Listed records —

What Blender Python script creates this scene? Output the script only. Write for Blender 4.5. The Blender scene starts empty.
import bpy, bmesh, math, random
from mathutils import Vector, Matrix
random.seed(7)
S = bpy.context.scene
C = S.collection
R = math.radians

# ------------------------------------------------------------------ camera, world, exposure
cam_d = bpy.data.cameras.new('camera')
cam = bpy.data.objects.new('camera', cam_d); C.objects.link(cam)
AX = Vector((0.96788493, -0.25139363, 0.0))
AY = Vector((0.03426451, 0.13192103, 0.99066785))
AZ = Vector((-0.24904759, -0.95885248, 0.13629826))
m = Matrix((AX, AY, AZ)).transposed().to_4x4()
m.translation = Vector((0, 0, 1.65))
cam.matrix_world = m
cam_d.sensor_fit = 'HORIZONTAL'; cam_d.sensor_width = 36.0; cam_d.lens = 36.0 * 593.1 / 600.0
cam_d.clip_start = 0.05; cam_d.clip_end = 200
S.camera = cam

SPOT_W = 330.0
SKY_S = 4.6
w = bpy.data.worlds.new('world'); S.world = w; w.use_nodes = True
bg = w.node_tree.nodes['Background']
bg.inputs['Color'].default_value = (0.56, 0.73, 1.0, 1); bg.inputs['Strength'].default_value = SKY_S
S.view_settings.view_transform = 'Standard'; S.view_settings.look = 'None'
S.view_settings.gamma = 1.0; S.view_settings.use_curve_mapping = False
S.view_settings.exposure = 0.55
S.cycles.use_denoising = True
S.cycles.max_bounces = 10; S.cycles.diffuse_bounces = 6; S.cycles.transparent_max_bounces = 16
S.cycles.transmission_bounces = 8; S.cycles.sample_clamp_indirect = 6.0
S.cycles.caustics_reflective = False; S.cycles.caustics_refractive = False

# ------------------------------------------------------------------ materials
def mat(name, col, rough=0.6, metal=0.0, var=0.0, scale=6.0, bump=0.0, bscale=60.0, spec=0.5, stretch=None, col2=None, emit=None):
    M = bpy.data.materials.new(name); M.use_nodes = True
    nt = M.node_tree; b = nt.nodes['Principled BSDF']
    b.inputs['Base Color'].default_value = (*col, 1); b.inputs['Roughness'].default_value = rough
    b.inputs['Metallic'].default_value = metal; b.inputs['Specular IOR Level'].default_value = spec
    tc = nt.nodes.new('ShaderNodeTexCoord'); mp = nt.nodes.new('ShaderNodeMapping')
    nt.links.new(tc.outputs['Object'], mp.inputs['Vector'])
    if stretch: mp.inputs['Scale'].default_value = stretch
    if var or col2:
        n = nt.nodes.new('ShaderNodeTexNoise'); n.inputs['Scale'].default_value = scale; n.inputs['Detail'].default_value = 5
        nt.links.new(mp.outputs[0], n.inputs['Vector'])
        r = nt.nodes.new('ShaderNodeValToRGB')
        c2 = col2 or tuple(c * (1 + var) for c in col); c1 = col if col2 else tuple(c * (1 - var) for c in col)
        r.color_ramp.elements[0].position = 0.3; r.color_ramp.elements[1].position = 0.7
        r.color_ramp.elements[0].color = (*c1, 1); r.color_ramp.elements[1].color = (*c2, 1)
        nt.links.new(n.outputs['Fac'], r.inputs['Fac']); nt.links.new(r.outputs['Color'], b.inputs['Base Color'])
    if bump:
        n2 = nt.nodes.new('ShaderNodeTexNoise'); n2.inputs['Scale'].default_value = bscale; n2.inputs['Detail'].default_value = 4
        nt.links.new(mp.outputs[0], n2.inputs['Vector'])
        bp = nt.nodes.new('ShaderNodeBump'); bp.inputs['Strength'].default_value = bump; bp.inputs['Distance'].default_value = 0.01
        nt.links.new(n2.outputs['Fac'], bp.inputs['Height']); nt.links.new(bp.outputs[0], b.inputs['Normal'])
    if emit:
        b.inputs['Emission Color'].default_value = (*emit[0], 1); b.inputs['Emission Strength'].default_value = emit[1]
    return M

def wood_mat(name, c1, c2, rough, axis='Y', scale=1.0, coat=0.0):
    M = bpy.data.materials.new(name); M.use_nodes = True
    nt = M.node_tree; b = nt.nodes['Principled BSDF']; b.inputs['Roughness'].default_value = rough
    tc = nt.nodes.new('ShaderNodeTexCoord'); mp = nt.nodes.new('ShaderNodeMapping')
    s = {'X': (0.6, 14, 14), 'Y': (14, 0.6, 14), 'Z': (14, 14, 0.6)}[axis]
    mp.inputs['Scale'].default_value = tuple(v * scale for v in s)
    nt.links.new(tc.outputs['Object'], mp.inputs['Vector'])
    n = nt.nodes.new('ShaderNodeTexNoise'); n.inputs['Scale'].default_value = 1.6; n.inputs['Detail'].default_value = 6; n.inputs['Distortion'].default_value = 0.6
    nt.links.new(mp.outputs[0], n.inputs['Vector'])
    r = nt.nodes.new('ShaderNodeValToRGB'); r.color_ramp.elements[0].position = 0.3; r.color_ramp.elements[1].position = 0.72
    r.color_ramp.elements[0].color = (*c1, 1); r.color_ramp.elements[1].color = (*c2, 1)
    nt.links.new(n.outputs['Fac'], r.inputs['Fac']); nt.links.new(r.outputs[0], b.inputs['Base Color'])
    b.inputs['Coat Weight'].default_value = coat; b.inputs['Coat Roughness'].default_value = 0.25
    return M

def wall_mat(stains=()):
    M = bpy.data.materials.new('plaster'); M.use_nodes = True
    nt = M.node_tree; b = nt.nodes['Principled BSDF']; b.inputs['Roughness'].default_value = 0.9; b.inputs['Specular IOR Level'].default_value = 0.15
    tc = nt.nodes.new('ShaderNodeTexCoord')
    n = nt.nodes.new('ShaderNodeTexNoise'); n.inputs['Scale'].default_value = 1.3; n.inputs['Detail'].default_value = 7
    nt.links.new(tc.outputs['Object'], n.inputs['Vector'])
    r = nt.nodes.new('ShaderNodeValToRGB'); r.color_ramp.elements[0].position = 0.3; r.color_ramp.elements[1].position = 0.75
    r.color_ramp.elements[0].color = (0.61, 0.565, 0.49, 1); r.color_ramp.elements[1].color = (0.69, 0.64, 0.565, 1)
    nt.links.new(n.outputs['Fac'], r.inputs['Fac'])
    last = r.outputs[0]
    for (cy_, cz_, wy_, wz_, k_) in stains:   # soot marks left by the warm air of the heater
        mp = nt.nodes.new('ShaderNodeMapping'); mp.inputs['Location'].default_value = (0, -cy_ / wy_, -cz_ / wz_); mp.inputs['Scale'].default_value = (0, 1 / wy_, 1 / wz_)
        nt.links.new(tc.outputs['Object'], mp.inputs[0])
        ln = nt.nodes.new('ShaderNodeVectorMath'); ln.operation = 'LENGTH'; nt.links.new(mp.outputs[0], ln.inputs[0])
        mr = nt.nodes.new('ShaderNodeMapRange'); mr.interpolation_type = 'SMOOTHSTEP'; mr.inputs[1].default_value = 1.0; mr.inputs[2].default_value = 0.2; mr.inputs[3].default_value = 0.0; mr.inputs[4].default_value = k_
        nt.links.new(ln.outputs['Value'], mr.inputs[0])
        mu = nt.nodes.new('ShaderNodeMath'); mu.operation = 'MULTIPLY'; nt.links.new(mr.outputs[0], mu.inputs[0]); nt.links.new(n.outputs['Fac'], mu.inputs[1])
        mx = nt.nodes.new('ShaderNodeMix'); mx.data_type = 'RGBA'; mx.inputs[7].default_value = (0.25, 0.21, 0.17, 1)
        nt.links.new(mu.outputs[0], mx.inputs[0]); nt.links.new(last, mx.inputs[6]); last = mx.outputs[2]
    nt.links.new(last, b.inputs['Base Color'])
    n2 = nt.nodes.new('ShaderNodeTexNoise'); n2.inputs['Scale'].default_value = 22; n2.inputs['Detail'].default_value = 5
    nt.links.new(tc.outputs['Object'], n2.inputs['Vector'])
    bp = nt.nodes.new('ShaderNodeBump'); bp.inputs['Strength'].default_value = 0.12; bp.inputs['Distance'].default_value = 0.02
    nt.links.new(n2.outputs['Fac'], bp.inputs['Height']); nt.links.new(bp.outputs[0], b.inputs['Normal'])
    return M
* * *
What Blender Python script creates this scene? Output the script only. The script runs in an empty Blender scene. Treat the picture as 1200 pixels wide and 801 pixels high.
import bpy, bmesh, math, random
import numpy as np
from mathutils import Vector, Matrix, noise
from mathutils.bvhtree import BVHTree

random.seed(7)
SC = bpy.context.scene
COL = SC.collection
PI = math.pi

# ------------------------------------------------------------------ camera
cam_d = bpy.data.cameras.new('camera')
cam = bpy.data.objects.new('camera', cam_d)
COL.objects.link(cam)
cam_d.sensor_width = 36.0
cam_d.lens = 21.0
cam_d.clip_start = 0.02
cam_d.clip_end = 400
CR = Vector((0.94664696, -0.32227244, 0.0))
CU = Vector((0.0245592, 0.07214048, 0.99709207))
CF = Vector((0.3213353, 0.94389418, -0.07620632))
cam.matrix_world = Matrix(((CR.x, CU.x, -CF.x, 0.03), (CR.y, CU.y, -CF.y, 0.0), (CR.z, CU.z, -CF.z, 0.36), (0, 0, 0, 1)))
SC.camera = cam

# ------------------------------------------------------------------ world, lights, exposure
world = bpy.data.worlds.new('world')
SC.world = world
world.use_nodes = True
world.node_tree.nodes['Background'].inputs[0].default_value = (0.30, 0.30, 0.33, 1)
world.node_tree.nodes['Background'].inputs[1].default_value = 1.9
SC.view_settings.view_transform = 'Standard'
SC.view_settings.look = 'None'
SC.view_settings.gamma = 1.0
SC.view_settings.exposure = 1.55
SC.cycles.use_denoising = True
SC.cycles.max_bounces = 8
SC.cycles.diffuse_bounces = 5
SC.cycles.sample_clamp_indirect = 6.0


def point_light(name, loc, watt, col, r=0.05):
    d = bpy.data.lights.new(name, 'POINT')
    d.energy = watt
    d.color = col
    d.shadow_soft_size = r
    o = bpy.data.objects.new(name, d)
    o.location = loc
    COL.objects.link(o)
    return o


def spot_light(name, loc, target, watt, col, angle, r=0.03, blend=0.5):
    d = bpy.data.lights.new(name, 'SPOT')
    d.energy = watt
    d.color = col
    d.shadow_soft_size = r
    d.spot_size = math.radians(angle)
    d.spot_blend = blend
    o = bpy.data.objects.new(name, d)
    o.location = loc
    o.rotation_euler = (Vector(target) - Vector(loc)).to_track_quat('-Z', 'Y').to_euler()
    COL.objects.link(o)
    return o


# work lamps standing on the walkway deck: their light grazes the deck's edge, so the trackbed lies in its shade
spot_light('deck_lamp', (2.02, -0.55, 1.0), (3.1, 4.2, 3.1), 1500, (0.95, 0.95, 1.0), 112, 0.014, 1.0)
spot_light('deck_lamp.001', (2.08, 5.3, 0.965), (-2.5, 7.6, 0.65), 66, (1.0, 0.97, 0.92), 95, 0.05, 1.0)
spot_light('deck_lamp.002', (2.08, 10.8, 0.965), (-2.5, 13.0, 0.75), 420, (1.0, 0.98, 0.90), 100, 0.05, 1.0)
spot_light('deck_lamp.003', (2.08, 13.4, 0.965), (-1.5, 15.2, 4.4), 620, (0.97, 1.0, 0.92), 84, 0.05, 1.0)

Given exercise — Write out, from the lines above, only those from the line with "801 pixels high." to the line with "SC.cycles.sample_clamp_indirect = 6.0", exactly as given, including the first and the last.

Result —
What Blender Python script creates this scene? Output the script only. The script runs in an empty Blender scene. Treat the picture as 1200 pixels wide and 801 pixels high.
import bpy, bmesh, math, random
import numpy as np
from mathutils import Vector, Matrix, noise
from mathutils.bvhtree import BVHTree

random.seed(7)
SC = bpy.context.scene
COL = SC.collection
PI = math.pi

# ------------------------------------------------------------------ camera
cam_d = bpy.data.cameras.new('camera')
cam = bpy.data.objects.new('camera', cam_d)
COL.objects.link(cam)
cam_d.sensor_width = 36.0
cam_d.lens = 21.0
cam_d.clip_start = 0.02
cam_d.clip_end = 400
CR = Vector((0.94664696, -0.32227244, 0.0))
CU = Vector((0.0245592, 0.07214048, 0.99709207))
CF = Vector((0.3213353, 0.94389418, -0.07620632))
cam.matrix_world = Matrix(((CR.x, CU.x, -CF.x, 0.03), (CR.y, CU.y, -CF.y, 0.0), (CR.z, CU.z, -CF.z, 0.36), (0, 0, 0, 1)))
SC.camera = cam

# ------------------------------------------------------------------ world, lights, exposure
world = bpy.data.worlds.new('world')
SC.world = world
world.use_nodes = True
world.node_tree.nodes['Background'].inputs[0].default_value = (0.30, 0.30, 0.33, 1)
world.node_tree.nodes['Background'].inputs[1].default_value = 1.9
SC.view_settings.view_transform = 'Standard'
SC.view_settings.look = 'None'
SC.view_settings.gamma = 1.0
SC.view_settings.exposure = 1.55
SC.cycles.use_denoising = True
SC.cycles.max_bounces = 8
SC.cycles.diffuse_bounces = 5
SC.cycles.sample_clamp_indirect = 6.0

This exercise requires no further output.